Made from organic material, including wood, agricultural crops and waste, such as corn and sugar cane, biomass can be used to generate electricity.

Even though carbon is still released when biomass is burned, its proponents argue that this is balanced by the uptake of carbon during the photosynthesis process when plants grow and can thus be considered a carbon-neutral energy source.

Indonesia is blessed with an abundance of biomass. With a large forestry industry, it is one of the world’s largest exporters of wood products, and a key palm oil producer and exporter of palm kernel shells to countries such as Japan and South Korea for biomass feedstock use.

Workers collect palm oil fruits at a factory in Salak Tinggi: Indonesia is blessed with an abundance of biomass.    © Kyodo

Notwithstanding Indonesia’s biomass potential, its installed capacity of biomass merely represents a small fraction of this, leaving the majority of its biomass potential untapped.

In early 2020, the Ministry of Energy and Mineral Resources (MEMR) and state-owned power authority Perusahaan Listrik Negara announced a plan to initiate co-firing in coal-fired power plants by combining biomass with coal as feedstock. PLN’s plans to migrate 114 existing such plants to co-firing by 2024, representing over 60% of the country’s current electricity generation capacity.

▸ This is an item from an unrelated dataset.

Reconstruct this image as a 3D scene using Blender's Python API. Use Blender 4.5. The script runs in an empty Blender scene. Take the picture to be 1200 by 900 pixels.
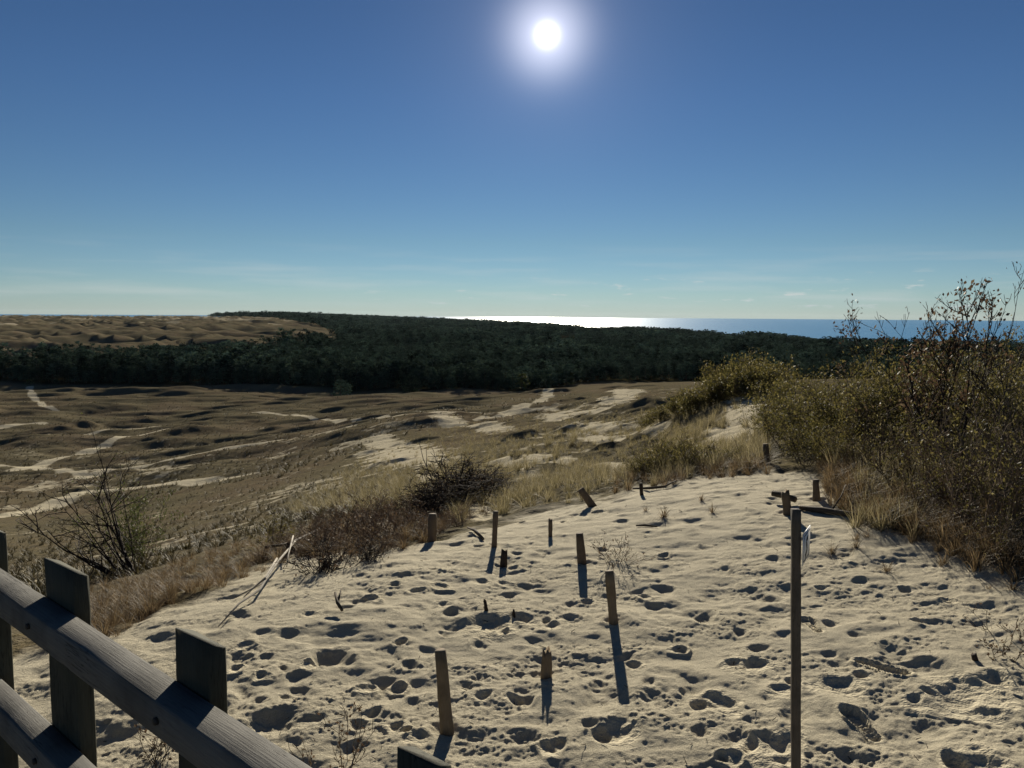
import bpy, math, random
import numpy as np
from mathutils import Matrix, Vector

# ------------------------------------------------------------------ basics
SC = bpy.context.scene
COL = SC.collection
RNG = np.random.default_rng(7)
PITCH = math.radians(5.16)
ROLL = math.radians(0.37)
FPX = 900.0
SUN_EL = math.radians(19.28)
SUN_AZ = math.radians(2.35)          # to the right of the view axis (+Y)
SEA_Z = -50.0

F = np.array([0, math.cos(PITCH), -math.sin(PITCH)])
U0 = np.array([0, math.sin(PITCH), math.cos(PITCH)])
R0 = np.array([1.0, 0, 0])
R = R0 * math.cos(ROLL) + U0 * math.sin(ROLL)
U = -R0 * math.sin(ROLL) + U0 * math.cos(ROLL)
SUN_DIR = np.array([math.sin(SUN_AZ) * math.cos(SUN_EL), math.cos(SUN_AZ) * math.cos(SUN_EL), math.sin(SUN_EL)])


def ray(px, py):
    px = np.asarray(px, float); py = np.asarray(py, float)
    return R * ((px - 600) / FPX)[..., None] + U * ((450 - py) / FPX)[..., None] + F


def project(p):
    p = np.asarray(p, float)
    w = np.maximum(p @ F, 1e-6)
    return 600 + FPX * (p @ R) / w, 450 - FPX * (p @ U) / w


def az_of(px, py):
    d = ray(px, py)
    return np.arctan2(d[..., 0], d[..., 1])


def tan_of(px, py):
    d = ray(px, py)
    return -d[..., 2] / np.hypot(d[..., 0], d[..., 1])


def smooth(a, b, x):
    t = np.clip((x - a) / (b - a), 0, 1)
    return t * t * (3 - 2 * t)


# ------------------------------------------------------------------ noise
_LAT = RNG.random((512, 512))


def vnoise(x, y, seed=0):
    x = x + seed * 37.17; y = y + seed * 91.73
    xi = np.floor(x).astype(np.int64); yi = np.floor(y).astype(np.int64)
    fx = x - xi; fy = y - yi
    fx = fx * fx * fx * (fx * (fx * 6 - 15) + 10); fy = fy * fy * fy * (fy * (fy * 6 - 15) + 10)
    a = _LAT[xi & 511, yi & 511]; b = _LAT[(xi + 1) & 511, yi & 511]
    c = _LAT[xi & 511, (yi + 1) & 511]; d = _LAT[(xi + 1) & 511, (yi + 1) & 511]
    return (a * (1 - fx) + b * fx) * (1 - fy) + (c * (1 - fx) + d * fx) * fy - 0.5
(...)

As of June 2021, PLN subsidiaries Indonesia Power and PJB and other independent power producers have commenced commercially co-firing biomass with coal at 17 thermal power plants.

As part of broader efforts to phase out carbon-emitting power plants, government regulation to mandate compulsory co-firing biomass in power stations are reportedly in motion, which would reduce carbon emissions without a substantial increase in costs or large capital investments into new power plant development.

Developing a sustainable and economical biomass feedstock supply chain is a significant challenge. Biomass is spread throughout the archipelago and is generally bulky in mass. High costs of supply, collection and transportation may offset the carbon gains obtained by co-firing.

While forestry and palm oil industries offer cheap and easy access to biomass feedstock within the country and wood waste products are claimed by PJB to be substantially cheaper than the cost of coal per ton, there is risk that biomass feedstock price may surge.

Developers of biomass power projects complain of the challenge of securing fixed long-term prices for biomass feedstock, which often rise to uneconomical levels when biomass producers appreciate the captive nature of their consumers.

To reduce net supply chain costs and ensure similar operating margins to coal generation, a single government-supported biomass aggregator could be created to collect all biomass materials for a fixed regulated price from biomass producers and on-sell the biomass to power generators. The aggregator would subsequently benefit from economies of scale and regulated pricing of biomass goods.

Government subsidies could also incentivize and reward users of biomass as feedstock. Other countries have spurred biomass co-firing with policy support by means of feed-in-tariffs and other subsidies, which could also account for costs incurred in relation to altering the operational nature of thermal power plants, such as increased ash buildup, corrosion and fuel usage inefficiencies.

Indonesia’s road to coal phaseout is undeniably a long one and not without challenges. Co-firing with biomass offers a viable alternative to reduce carbon emissions without a substantial increase in capital investments. The government’s support for co-firing biomass would be an encouraging step forward in the country’s long journey to independence from coal.

Implementation of an economical and sustainable feedstock supply chain will prove to be a difficult feat, but one which will help Indonesia fulfill its ambitious — but necessary — net-zero emissions target.

Any views expressed in this publication are strictly those of the authors and should not be attributed in any way to White & Case LLP.